The materials in the dress is cotton velvet (black) viscose/rayon velvet (moss-green) and silk (sleeve lining) with a total of about ten meters for the whole dress. The cotton velvet is really affordable comparing to silk velvet, and is very easily maintained; I actually just put it in a washing machine, air dried it and it came out as new; no shrinkage, no creasing and no sad silk velvet after water washing… If you want to learn more about velvet fabrics, I have a guide about the subject under “tutorials”.

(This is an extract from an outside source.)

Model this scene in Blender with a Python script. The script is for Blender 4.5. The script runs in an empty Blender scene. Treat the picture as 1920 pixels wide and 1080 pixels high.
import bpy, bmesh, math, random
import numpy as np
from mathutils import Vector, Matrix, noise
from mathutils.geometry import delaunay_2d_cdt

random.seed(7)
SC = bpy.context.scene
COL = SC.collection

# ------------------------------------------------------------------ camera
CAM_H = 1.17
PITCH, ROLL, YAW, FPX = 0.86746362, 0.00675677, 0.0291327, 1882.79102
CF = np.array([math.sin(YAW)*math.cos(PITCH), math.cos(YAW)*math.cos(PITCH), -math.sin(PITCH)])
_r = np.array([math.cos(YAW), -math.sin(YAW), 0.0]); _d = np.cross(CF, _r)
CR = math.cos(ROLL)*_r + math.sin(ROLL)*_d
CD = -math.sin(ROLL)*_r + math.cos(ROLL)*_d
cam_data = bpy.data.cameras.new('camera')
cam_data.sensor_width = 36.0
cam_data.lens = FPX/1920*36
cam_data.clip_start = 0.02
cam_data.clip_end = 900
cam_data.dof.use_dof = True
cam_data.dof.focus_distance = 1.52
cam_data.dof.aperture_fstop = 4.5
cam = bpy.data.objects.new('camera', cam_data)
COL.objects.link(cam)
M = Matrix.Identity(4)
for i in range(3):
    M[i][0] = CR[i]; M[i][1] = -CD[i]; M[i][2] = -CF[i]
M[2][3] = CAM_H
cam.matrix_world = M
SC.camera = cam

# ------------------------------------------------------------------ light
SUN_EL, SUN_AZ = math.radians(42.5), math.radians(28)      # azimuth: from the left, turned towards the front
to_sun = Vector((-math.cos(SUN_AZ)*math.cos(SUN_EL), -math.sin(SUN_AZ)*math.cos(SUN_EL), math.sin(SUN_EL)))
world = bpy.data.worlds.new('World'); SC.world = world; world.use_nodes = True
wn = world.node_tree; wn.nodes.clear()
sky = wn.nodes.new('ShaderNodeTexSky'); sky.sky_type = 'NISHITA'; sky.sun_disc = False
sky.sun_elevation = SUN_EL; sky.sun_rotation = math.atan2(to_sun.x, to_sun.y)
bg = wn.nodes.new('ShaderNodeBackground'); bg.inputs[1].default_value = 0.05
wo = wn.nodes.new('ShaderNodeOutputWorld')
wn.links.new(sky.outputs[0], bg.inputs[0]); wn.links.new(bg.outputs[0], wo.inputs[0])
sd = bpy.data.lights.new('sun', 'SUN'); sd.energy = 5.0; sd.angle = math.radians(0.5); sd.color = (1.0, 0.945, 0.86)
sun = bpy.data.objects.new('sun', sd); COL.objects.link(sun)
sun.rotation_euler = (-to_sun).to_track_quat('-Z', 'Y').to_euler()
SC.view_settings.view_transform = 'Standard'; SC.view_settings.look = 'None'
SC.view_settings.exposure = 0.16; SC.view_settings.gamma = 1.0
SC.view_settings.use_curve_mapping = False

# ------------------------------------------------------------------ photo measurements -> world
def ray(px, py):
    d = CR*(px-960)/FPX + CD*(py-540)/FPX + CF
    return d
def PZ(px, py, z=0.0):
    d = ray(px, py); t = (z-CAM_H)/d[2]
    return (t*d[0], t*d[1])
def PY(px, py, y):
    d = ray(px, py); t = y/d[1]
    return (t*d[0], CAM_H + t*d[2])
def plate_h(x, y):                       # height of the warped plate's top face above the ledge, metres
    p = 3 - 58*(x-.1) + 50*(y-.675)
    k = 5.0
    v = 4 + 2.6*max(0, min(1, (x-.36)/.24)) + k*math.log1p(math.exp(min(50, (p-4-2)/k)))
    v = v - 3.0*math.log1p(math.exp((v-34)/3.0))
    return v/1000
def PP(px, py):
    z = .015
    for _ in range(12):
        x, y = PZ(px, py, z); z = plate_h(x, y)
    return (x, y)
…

I finished the dress during our brewer’s guild meeting in early December, and would usually iron the silk lining first before wearing it, but it was such a good opportunity to take good photos in gear so the sleeve lining is a bit bulky still. But soon to be fixed!

The skirts are really full; the pattern is based on a circle and the houppelande is also called a full circular houppelande. Lots and lots of fabric.

I have some tutorials about making your own houppelande if you are interested (and also makes them on order by your measures). To make them dramatic, historical and with this massive draping of skirts, it does take more meters of fabric and patience than difficult sewing techniques…

I fell in love with the colour combo of black, moss-green and bright grass-green in the dress. Under is my late 14th century dress, going historical there shouldn’t be a visible lacing underneath this kind of over dress. The gloves are also modern, but was so very nice to avoid freezing my fingers of.